**What to do:** Everything in the listing should be restated word for word.

## Start

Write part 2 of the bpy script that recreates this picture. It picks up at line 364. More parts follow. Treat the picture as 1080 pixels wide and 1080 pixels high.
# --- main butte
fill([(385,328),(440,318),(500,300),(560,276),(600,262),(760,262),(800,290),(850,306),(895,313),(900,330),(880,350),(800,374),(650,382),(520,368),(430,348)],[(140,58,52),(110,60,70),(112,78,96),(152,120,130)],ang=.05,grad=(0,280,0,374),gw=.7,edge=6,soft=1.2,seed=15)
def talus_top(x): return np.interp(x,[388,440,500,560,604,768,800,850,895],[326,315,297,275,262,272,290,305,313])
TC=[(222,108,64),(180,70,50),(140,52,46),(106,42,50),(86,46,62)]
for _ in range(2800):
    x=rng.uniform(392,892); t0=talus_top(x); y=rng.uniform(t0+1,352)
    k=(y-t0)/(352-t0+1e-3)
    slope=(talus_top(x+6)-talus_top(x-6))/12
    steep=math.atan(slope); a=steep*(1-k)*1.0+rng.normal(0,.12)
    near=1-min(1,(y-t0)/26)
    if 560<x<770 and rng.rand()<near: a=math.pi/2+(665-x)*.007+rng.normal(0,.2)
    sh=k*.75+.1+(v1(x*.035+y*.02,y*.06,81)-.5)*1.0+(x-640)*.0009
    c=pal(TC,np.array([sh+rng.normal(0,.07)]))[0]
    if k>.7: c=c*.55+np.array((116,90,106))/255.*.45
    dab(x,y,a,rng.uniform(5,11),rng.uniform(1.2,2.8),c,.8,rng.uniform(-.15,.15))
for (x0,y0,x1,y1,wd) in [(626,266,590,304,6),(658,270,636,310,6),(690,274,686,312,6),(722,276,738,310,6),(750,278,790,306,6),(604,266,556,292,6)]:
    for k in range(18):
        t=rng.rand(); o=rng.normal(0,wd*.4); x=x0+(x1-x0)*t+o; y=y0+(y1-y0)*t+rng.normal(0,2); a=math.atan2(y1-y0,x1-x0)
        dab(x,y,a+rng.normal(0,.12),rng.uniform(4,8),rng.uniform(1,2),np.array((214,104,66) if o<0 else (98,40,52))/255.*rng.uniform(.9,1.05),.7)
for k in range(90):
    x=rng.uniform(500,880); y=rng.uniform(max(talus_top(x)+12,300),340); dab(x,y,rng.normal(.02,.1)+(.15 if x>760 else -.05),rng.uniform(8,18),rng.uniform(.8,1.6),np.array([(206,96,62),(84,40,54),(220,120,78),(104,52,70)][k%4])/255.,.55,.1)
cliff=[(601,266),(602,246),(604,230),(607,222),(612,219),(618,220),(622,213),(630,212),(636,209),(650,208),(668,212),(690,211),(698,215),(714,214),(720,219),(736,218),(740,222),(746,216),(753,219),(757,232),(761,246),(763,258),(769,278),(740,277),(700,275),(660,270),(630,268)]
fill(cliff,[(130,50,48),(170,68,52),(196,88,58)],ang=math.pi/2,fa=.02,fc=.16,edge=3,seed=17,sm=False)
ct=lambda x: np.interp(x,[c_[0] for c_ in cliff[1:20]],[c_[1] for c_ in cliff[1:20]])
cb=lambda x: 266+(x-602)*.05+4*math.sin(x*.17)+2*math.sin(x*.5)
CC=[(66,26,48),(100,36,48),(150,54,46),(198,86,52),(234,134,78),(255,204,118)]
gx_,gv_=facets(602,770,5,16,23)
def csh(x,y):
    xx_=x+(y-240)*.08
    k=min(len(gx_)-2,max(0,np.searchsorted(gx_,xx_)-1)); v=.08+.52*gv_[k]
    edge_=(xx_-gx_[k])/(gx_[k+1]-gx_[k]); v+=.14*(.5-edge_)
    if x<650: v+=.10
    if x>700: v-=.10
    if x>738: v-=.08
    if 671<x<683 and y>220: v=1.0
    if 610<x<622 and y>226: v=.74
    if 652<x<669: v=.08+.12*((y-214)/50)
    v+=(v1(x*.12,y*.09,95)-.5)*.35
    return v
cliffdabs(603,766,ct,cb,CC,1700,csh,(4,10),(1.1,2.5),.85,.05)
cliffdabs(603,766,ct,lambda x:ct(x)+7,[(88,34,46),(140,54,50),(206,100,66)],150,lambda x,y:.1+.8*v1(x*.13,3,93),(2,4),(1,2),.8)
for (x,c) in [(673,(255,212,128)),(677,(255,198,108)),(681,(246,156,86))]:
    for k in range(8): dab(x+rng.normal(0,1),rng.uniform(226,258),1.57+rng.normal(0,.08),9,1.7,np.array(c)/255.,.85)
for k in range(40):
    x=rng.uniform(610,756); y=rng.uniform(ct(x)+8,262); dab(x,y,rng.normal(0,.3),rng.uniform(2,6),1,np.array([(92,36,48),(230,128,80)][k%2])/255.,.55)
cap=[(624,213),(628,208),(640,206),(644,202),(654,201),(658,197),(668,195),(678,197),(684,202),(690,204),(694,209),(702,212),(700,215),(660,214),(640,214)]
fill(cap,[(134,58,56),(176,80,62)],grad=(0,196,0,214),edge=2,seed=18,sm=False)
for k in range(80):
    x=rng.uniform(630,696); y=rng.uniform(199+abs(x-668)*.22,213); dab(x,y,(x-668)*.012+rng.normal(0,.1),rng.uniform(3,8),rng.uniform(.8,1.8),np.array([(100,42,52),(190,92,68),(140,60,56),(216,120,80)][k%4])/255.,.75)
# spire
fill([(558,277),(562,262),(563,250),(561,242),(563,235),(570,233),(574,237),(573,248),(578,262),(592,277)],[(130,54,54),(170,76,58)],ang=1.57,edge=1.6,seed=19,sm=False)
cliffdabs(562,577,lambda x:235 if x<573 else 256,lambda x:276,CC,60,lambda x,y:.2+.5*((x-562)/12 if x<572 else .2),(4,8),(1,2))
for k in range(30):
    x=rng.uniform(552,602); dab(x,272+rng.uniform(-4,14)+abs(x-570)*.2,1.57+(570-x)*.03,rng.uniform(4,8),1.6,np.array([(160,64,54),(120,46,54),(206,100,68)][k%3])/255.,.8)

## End

**Response to this exercise:**
Write part 2 of the bpy script that recreates this picture. It picks up at line 364. More parts follow. Treat the picture as 1080 pixels wide and 1080 pixels high.
# --- main butte
fill([(385,328),(440,318),(500,300),(560,276),(600,262),(760,262),(800,290),(850,306),(895,313),(900,330),(880,350),(800,374),(650,382),(520,368),(430,348)],[(140,58,52),(110,60,70),(112,78,96),(152,120,130)],ang=.05,grad=(0,280,0,374),gw=.7,edge=6,soft=1.2,seed=15)
def talus_top(x): return np.interp(x,[388,440,500,560,604,768,800,850,895],[326,315,297,275,262,272,290,305,313])
TC=[(222,108,64),(180,70,50),(140,52,46),(106,42,50),(86,46,62)]
for _ in range(2800):
    x=rng.uniform(392,892); t0=talus_top(x); y=rng.uniform(t0+1,352)
    k=(y-t0)/(352-t0+1e-3)
    slope=(talus_top(x+6)-talus_top(x-6))/12
    steep=math.atan(slope); a=steep*(1-k)*1.0+rng.normal(0,.12)
    near=1-min(1,(y-t0)/26)
    if 560<x<770 and rng.rand()<near: a=math.pi/2+(665-x)*.007+rng.normal(0,.2)
    sh=k*.75+.1+(v1(x*.035+y*.02,y*.06,81)-.5)*1.0+(x-640)*.0009
    c=pal(TC,np.array([sh+rng.normal(0,.07)]))[0]
    if k>.7: c=c*.55+np.array((116,90,106))/255.*.45
    dab(x,y,a,rng.uniform(5,11),rng.uniform(1.2,2.8),c,.8,rng.uniform(-.15,.15))
for (x0,y0,x1,y1,wd) in [(626,266,590,304,6),(658,270,636,310,6),(690,274,686,312,6),(722,276,738,310,6),(750,278,790,306,6),(604,266,556,292,6)]:
    for k in range(18):
        t=rng.rand(); o=rng.normal(0,wd*.4); x=x0+(x1-x0)*t+o; y=y0+(y1-y0)*t+rng.normal(0,2); a=math.atan2(y1-y0,x1-x0)
        dab(x,y,a+rng.normal(0,.12),rng.uniform(4,8),rng.uniform(1,2),np.array((214,104,66) if o<0 else (98,40,52))/255.*rng.uniform(.9,1.05),.7)
for k in range(90):
    x=rng.uniform(500,880); y=rng.uniform(max(talus_top(x)+12,300),340); dab(x,y,rng.normal(.02,.1)+(.15 if x>760 else -.05),rng.uniform(8,18),rng.uniform(.8,1.6),np.array([(206,96,62),(84,40,54),(220,120,78),(104,52,70)][k%4])/255.,.55,.1)
cliff=[(601,266),(602,246),(604,230),(607,222),(612,219),(618,220),(622,213),(630,212),(636,209),(650,208),(668,212),(690,211),(698,215),(714,214),(720,219),(736,218),(740,222),(746,216),(753,219),(757,232),(761,246),(763,258),(769,278),(740,277),(700,275),(660,270),(630,268)]
fill(cliff,[(130,50,48),(170,68,52),(196,88,58)],ang=math.pi/2,fa=.02,fc=.16,edge=3,seed=17,sm=False)
ct=lambda x: np.interp(x,[c_[0] for c_ in cliff[1:20]],[c_[1] for c_ in cliff[1:20]])
cb=lambda x: 266+(x-602)*.05+4*math.sin(x*.17)+2*math.sin(x*.5)
CC=[(66,26,48),(100,36,48),(150,54,46),(198,86,52),(234,134,78),(255,204,118)]
gx_,gv_=facets(602,770,5,16,23)
def csh(x,y):
    xx_=x+(y-240)*.08
    k=min(len(gx_)-2,max(0,np.searchsorted(gx_,xx_)-1)); v=.08+.52*gv_[k]
    edge_=(xx_-gx_[k])/(gx_[k+1]-gx_[k]); v+=.14*(.5-edge_)
    if x<650: v+=.10
    if x>700: v-=.10
    if x>738: v-=.08
    if 671<x<683 and y>220: v=1.0
    if 610<x<622 and y>226: v=.74
    if 652<x<669: v=.08+.12*((y-214)/50)
    v+=(v1(x*.12,y*.09,95)-.5)*.35
    return v
cliffdabs(603,766,ct,cb,CC,1700,csh,(4,10),(1.1,2.5),.85,.05)
cliffdabs(603,766,ct,lambda x:ct(x)+7,[(88,34,46),(140,54,50),(206,100,66)],150,lambda x,y:.1+.8*v1(x*.13,3,93),(2,4),(1,2),.8)
for (x,c) in [(673,(255,212,128)),(677,(255,198,108)),(681,(246,156,86))]:
    for k in range(8): dab(x+rng.normal(0,1),rng.uniform(226,258),1.57+rng.normal(0,.08),9,1.7,np.array(c)/255.,.85)
for k in range(40):
    x=rng.uniform(610,756); y=rng.uniform(ct(x)+8,262); dab(x,y,rng.normal(0,.3),rng.uniform(2,6),1,np.array([(92,36,48),(230,128,80)][k%2])/255.,.55)
cap=[(624,213),(628,208),(640,206),(644,202),(654,201),(658,197),(668,195),(678,197),(684,202),(690,204),(694,209),(702,212),(700,215),(660,214),(640,214)]
fill(cap,[(134,58,56),(176,80,62)],grad=(0,196,0,214),edge=2,seed=18,sm=False)
for k in range(80):
    x=rng.uniform(630,696); y=rng.uniform(199+abs(x-668)*.22,213); dab(x,y,(x-668)*.012+rng.normal(0,.1),rng.uniform(3,8),rng.uniform(.8,1.8),np.array([(100,42,52),(190,92,68),(140,60,56),(216,120,80)][k%4])/255.,.75)
# spire
fill([(558,277),(562,262),(563,250),(561,242),(563,235),(570,233),(574,237),(573,248),(578,262),(592,277)],[(130,54,54),(170,76,58)],ang=1.57,edge=1.6,seed=19,sm=False)
cliffdabs(562,577,lambda x:235 if x<573 else 256,lambda x:276,CC,60,lambda x,y:.2+.5*((x-562)/12 if x<572 else .2),(4,8),(1,2))
for k in range(30):
    x=rng.uniform(552,602); dab(x,272+rng.uniform(-4,14)+abs(x-570)*.2,1.57+(570-x)*.03,rng.uniform(4,8),1.6,np.array([(160,64,54),(120,46,54),(206,100,68)][k%3])/255.,.8)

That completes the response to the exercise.